Published October 9, 2021
WASHINGTON: President Joe Biden shakes hands with White House national climate adviser Gina McCarthy as Brenda Mallory, chair of the council on environmental quality, and Interior Secretary Deb Haaland watch, during an event on Friday. — AP
WASHINGTON: President Joe Biden shakes hands with White House national climate adviser Gina McCarthy as Brenda Mallory, chair of the council on environmental quality, and Interior Secretary Deb Haaland watch, during an event on Friday. — AP

WASHINGTON: President Joe Biden is not asserting executive privilege over a tranche of documents sought by a House committee’s investigation into the Jan 6 insurrection at the Capitol, setting up a showdown with former President Donald Trump, who has pledged to try to block records from his time in the White House from being turned over to investigators.
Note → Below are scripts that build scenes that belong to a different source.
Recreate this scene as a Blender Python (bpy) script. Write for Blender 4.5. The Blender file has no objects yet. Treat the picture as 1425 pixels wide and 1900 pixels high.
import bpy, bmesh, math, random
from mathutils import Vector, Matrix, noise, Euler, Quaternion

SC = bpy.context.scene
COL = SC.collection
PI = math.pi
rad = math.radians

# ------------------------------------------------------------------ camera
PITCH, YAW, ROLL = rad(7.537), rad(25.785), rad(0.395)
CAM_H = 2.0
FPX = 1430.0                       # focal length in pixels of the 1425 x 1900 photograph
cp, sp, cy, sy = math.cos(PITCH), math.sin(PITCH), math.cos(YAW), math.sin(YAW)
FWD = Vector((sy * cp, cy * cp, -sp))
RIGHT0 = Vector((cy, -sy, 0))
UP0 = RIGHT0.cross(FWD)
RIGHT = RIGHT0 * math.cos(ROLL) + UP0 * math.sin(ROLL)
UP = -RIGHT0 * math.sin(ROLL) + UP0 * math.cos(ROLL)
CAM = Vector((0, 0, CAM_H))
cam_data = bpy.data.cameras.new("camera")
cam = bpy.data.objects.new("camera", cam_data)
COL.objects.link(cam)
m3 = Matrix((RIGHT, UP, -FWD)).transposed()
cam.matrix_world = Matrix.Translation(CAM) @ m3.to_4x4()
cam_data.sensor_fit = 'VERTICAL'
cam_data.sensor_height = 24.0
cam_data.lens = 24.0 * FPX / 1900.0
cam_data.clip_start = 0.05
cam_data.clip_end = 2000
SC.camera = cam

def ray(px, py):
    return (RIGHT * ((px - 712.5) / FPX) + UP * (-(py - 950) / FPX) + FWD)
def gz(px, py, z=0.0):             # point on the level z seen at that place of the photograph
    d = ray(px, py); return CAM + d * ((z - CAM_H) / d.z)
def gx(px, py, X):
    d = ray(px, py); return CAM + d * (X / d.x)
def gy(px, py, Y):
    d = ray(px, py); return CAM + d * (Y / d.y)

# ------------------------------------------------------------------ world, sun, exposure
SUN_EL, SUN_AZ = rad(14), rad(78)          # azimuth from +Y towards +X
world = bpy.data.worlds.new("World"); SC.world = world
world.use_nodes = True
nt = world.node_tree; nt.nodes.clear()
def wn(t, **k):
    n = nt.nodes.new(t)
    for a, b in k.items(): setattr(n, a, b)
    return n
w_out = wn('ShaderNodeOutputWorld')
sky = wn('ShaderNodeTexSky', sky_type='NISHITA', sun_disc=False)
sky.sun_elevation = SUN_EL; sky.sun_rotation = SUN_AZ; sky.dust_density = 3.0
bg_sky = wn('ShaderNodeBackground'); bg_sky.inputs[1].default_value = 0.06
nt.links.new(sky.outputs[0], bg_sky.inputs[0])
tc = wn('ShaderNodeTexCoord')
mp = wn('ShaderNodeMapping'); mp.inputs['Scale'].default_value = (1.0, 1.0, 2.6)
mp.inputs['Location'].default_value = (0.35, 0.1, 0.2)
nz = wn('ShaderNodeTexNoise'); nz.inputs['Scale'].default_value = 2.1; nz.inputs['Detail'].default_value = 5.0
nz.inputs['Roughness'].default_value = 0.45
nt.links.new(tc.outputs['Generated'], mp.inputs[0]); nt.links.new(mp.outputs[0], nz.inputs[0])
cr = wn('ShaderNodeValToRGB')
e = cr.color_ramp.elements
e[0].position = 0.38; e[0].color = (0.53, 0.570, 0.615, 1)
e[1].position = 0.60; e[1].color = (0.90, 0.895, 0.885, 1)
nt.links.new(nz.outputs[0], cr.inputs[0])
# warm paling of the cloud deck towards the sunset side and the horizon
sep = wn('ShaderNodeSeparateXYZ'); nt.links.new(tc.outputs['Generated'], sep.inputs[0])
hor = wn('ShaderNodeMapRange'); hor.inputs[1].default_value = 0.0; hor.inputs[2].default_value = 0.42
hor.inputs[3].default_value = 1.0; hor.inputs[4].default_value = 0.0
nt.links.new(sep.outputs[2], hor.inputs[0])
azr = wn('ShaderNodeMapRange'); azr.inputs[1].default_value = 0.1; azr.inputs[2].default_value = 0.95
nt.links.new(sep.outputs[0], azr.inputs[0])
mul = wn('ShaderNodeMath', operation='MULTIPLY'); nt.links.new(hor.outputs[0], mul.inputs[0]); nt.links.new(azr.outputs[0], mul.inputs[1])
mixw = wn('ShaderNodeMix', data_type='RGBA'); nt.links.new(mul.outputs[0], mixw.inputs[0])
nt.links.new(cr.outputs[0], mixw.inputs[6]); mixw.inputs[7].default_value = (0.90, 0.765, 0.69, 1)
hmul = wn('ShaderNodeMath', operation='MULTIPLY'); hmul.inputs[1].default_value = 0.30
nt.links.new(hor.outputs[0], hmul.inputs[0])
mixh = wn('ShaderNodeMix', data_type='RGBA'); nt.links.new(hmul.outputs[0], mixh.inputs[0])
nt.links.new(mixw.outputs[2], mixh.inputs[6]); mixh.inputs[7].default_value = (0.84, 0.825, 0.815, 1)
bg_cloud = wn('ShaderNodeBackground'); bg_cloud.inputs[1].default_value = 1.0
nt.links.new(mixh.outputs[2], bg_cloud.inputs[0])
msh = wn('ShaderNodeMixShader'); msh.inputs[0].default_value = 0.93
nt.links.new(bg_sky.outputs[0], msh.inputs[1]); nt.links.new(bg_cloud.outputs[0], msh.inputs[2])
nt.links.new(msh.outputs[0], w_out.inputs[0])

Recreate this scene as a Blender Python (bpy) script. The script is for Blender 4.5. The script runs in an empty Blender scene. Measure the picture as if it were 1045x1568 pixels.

In a letter to the Archivist of the United States, White House counsel Dana Remus writes that Biden has determined that invoking executive privilege is not in the best interests of the United States. The Associated Press obtained a copy of the letter Friday, which was first reported by NBC News.

In August, the House committee investigating the January insurrection at the US Capitol asked for a trove of records, including communication within the White House under Trump and information about planning and funding for rallies held in Washington. Among those events was a rally near the White House featuring remarks by Trump, who egged on a crowd of thousands before loyalists stormed the Capitol.

In the letter, Remus writes that the documents reviewed shed light on events within the White House on and about January 6 and bear on the Select Committees need to understand the facts underlying the most serious attack on the operations of the Federal Government since the Civil War.

Copies of the documents responsive to the request were turned over to the Biden White House and Trump’s lawyers for review for potential executive privilege concerns in accordance with federal law and the executive order governing presidential records.

The incumbent president has the final say unless a court orders the Archives to take a different action. Trump has not formally sought to invoke executive privilege over the documents, though that action is expected soon.

Officials also expect him to try to take legal action to block the release of the documents.